Além de “confiar no seu taco”, saber o que se passa em todas as áreas do condomínio também precisa estar no checklist de qualquer síndico ou síndica. “Como moradora, jamais imaginava a quantidade de detalhes que era preciso prestar atenção dentro de um empreendimento. Saber e conhecer tudo ali dentro é primordial porque, apesar de raro, você pode ser abordada pelo morador sobre determinada situação e é bom saber responder. Outra situação é em relação aos prestadores de serviço, já que ninguém vai tentar te enganar só por conta de você ser mulher e ele supor que você não tem conhecimento em manutenção, por exemplo. Se ele tentar te enrolar, você vai conseguir provar que entende daquilo. Ou seja, é preciso pôr a mão na massa para ter argumento na hora de conversar”, afirma a representante da Abaasp.

Congresso Nacional – Em maio, a Conasi organizará o 4º Congresso Nacional de Síndicos, que será realizado nos dias 15 e 16 de maio, no Clube Associativo de Suboficiais e Sargentos da Aeronáutica de São Paulo, em Santana. Para o evento, foram selecionadas somente mulheres para palestrar.

“O que nós queremos como foco do nosso Congresso Nacional é que as mulheres passem a ser ícones da gestão condominial no Brasil. Queremos mudar esse cenário masculino, tirar essa imagem machista da administração e elevar o lado feminino para outro patamar. Escalamos mulheres extremamente competentes e inteligentes para levar informação de qualidade para o público do nosso evento”, fala Craveiro.

Para ele, a inexistência da figura feminina à frente de entidades ou associações de síndicos, é devido ao fato de, apesar de haver mulheres no mundo condominial, elas ainda não se interessam tanto pelo assunto em si. “Mas acredito seriamente que em um futuro próximo esse quadro vai mudar. Até 2022 essa realidade será um pouco mais igualitária.”

“Se fosse homem, dava conta”

Em uma nação formada por maioria feminina, chega até ser controverso dizer que as mulheres ainda sofrem preconceito e discriminação profissional. Mas são o que as síndicas – e tantas outras profissionais nas mais diferentes carreiras – enfrentam no Brasil inteiro.

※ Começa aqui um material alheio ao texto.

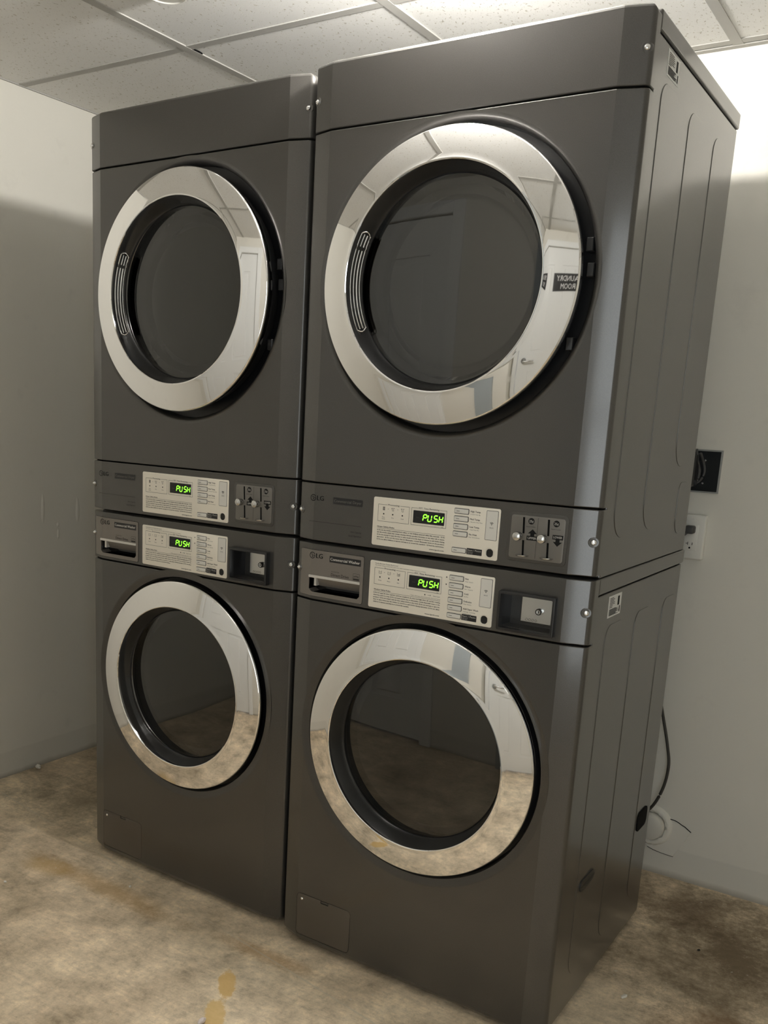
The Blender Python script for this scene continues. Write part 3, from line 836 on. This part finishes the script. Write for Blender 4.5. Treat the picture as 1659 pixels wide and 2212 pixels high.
def coin_box(parent, z0):
    """protruding dark frame round a deep opening with a lock plate inside; z0 = bottom"""
    x0, x1, z1 = .507, .624, z0+.079
    outer = prism(rr(x0, x1, z0, z1, .004, 5), -.014, .0015, bev=.0012, steps=2)
    inner = prism(rr(x0+.0055, x1-.0055, z0+.006, z1-.006, .002, 4), -.05, .06)
    fr = obj('coin_box', boolean(outer, [inner]), DARKPL, parent); fr['label'] = 'dark recessed coin box frame'
    bm = bmesh.new()
    a, b, c, e = x0+.0055, x1-.0055, z0+.006, z1-.006
    add_box(bm, a-.001, a, .001, .050, c, e); add_box(bm, b, b+.001, .001, .050, c, e); add_box(bm, a, b, .001, .050, c-.001, c); add_box(bm, a, b, .001, .050, e, e+.001); add_box(bm, a, b, .050, .051, c, e)
    obj('pocket', bm, DARKPL, fr)
    lp = obj('lock_plate', prism(rr(.541, .612, c+.010, e-.004, .001, 3), .026, .0495, bev=.001, steps=1), STEEL, fr)
    lk = lathe([(0, .020), (.0030, .020), (.0033, .0175), (.0062, .0172), (.0068, .019), (.0068, .027)], .5800, z0+.041, seg=28)
    obj('lock', lk, STEEL, fr)
    bm = bmesh.new(); flat_rect(bm, .5794, .5806, z0+.0385, z0+.0435, .0194); ring(bm, .58, z0+.041, .0045, .0060, .0170, n=24); obj('keyhole', bm, VOID, fr)
    ink = bmesh.new()
    for k in range(4): ring(ink, .554+k*.0065, z0+.0215, .0020, .0024, .0257, n=16)
    obj('stamped_marks', ink, INKG, fr)

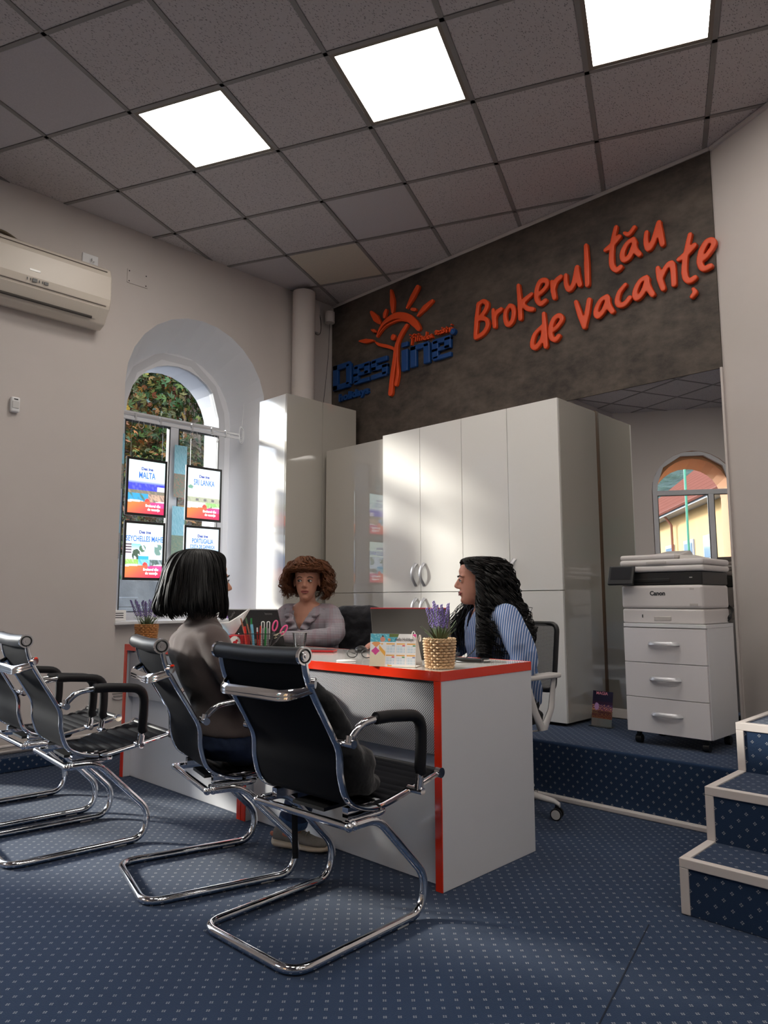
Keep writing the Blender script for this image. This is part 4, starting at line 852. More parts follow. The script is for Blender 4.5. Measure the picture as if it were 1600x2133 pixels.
# ================================================================== WINDOW DISPLAYS
cs = lambda a, b, t: tuple(x + (y - x) * t for x, y in zip(a, b))
def nz(x, y, s=1.0):
    return (math.sin(x * 23.1 * s + 1.3 * math.sin(y * 17 * s)) + math.sin(y * 31.7 * s + 2.1 * math.sin(x * 13.3 * s)) + math.sin((x + y) * 47.3 * s)) / 3
def poster(kind):
    def f(x, y):
        hill = .22 + .03 * math.sin(x * 9) + (.04 if x > .62 else 0) * 0
        if y < .20 + .045 * min(1, max(0, x * 1.3)) - (.02 if x > .6 else 0):
            c = cs((.98, .50, .28), (.86, .16, .36), min(1, max(0, x * .9 + (.1 - y) * 2)))
            return c if not (x > .6 and y > .12) else cs((.78, .25, .5), (.80, .3, .55), x)
        if (x - .53) ** 2 + ((y - .235) * 1.4) ** 2 < .0048: return (.93, .30, .28)
        if y < .235 + .02 * math.sin(x * 8): return (.98, .96, .96)
        if (x - .72) ** 2 * 2 + (y - .2) ** 2 < .004 and nz(x, y, 3) > 0: return (.35, .45, .35)
        n = nz(x, y)
        if kind == 'malta':
            if y < .38: return cs((.25, .62, .85), (.35, .45, .35), max(0, n)) if x < .55 else cs((.80, .68, .58), (.5, .42, .42), abs(n))
            if y < .44: return cs((.45, .45, .40), (.62, .55, .50), abs(n))
            if y < .56: return cs((.25, .28, .80), (.40, .42, .92), abs(n)) if not (x > .8 and y < .52) else (.86, .84, .95)
            if y < .62: return cs((.35, .40, .85), (.85, .90, 1.0), (y - .56) / .06)
            return cs((.86, .95, 1.0), (.82, .98, .96), x * y) if n < .4 else (.93, .98, 1)
        if kind == 'sri':
            if y < .33: return cs((.93, .86, .90), (.86, .78, .84), abs(n)) if x < .55 else cs((.55, .75, .45), (.75, .85, .65), abs(n))
            if y < .42: return cs((.70, .72, .62), (.45, .45, .45), 1 if math.sin(x * 26) > .35 and y > .345 and y < .40 and x > .15 else abs(n) * .3)
            if y < .47: return (.88, .92, .86)
            if (x - .09) ** 2 + ((y - .62) * 2) ** 2 < .006: return (.45, .62, .55)
            return cs((.96, .98, .97), (.90, .97, 1.0), y)
        if kind == 'sey':
            if y < .34: return cs((.55, .75, .35), (.80, .88, .70), abs(n)) if x < .35 else (cs((.60, .80, .88), (.35, .70, .85), abs(n)) if x < .65 else cs((.30, .38, .36), (.66, .70, .76), abs(n)))
            if y < .40 and .35 < x < .62: return (.25, .68, .86)
            if y < .62:
                if x < .16 and y > .42: return (.88, .86, .88) if math.sin(y * 120) > -.2 else (.35, .3, .35)
                if (x - .28) ** 2 + ((y - .42)) ** 2 < .012 and n > -.3: return (.28, .36, .30)
                if (x - .45) ** 2 + ((y - .54) * 1.4) ** 2 < .008 and n > -.4: return (.35, .48, .38)
                if (x - .88) ** 2 + ((y - .53)) ** 2 < .012 and n > -.3: return (.45, .58, .55)
                return cs((.86, .90, .96), (.45, .78, .94), max(0, min(1, (y - .5) * 7)) if x < .4 else .15)
            return cs((.93, .98, .98), (.86, .97, .93), x)
        if y < .5: return cs((.35, .60, .88), (.25, .45, .75), abs(n))
        if y < .62: return cs((.35, .65, .95), (.9, .96, 1), (y - .5) / .12)
        return cs((.93, .97, 1.0), (.86, .95, .99), y)
    return f
m_scrn = colmat('display_print', .3, 1.15); ink_b = mat('display_ink_blue', rgb(60, 110, 190), .5, emit=(rgb(60, 110, 190), .9)); ink_w = mat('display_ink_white', (.9, .9, .9), .5, emit=((1, 1, 1), 1.0)); ink_n = mat('display_ink_navy', rgb(50, 60, 150), .5, emit=(rgb(50, 60, 150), .9))
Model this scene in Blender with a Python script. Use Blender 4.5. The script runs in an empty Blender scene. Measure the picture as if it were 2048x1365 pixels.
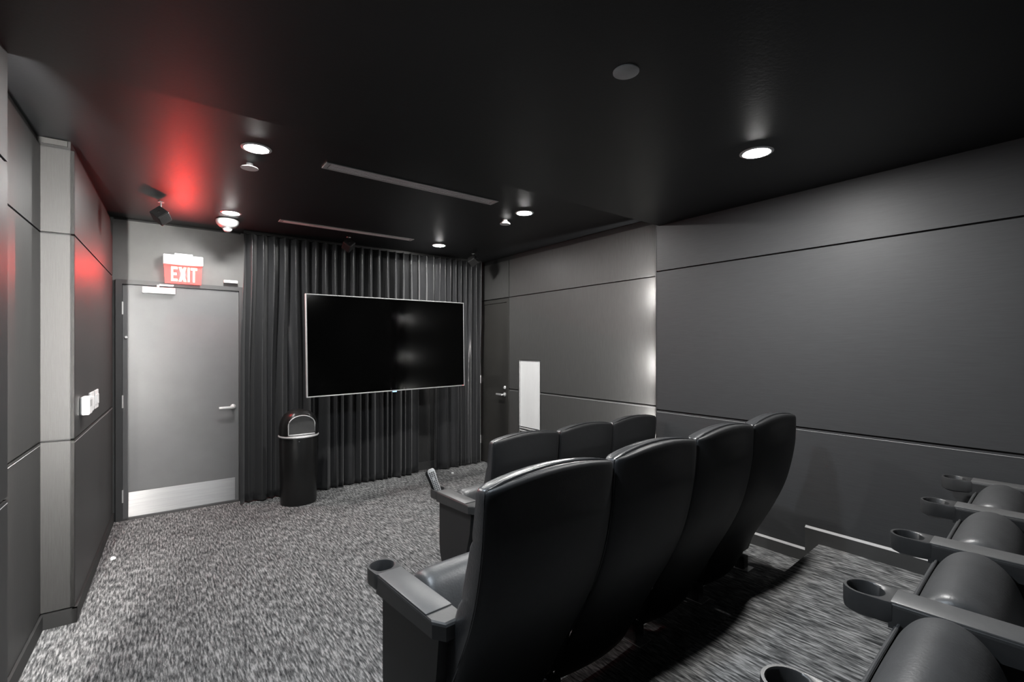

Com dois anos e meio de gestão do condomínio onde mora há 27 anos em São Paulo, a síndica Keila da Silva Oliveira já sentiu na pele ofensas de morador. “Aconteceu um caso de entupimento na caixa central de esgoto e falei para o condômino aguardar a empresa chegar. Ele então começou a gritar comigo, dizendo que outro síndico homem ou ele mesmo poderiam resolver o problema melhor se estivessem no meu lugar. Outros moradores ouviram a discussão e agiram ao meu favor.”

Por sofrer problemas assim e também com prestadores de serviço, que em sua maioria são homens, Keila se muniu de todo o tipo conteúdo relacionado ao universo condominial. “Recorri a vídeos e informações na internet sobre manutenção preventiva, problemas no telhado, bomba, rede elétrica, ou seja, assuntos pertinentes ao meu trabalho no condomínio, mas que estão majoritariamente no mundo masculino. No começo passei muitas dificuldades com prestadores de serviços, que passavam dados e preços errados e que, por fata de conhecimento, não sabia debater. Hoje já adquiri alguma experiência, mas mesmo assim, pesquiso muito antes de fechar qualquer negociação”, conta.

Catia, que além de ser diretora da Abaasp administra outros três condomínios na Grande São Paulo, também já passou por um caso parecido em um residencial com 920 unidades. “Um dos moradores levantou a voz para cima de mim, achando que ia me intimidar e o enfrentei de igual para igual, mas com educação. Depois, em uma das confraternizações do condomínio no qual meu marido estava, esse mesmo condômino foi cumprimenta-lo e disse que ele tinha uma mulher ‘zica’. Acredito e espero que ele, assim como todos os outros homens, tenha entendido, de uma vez por todas, que mulher não é o sexo frágil”, finaliza.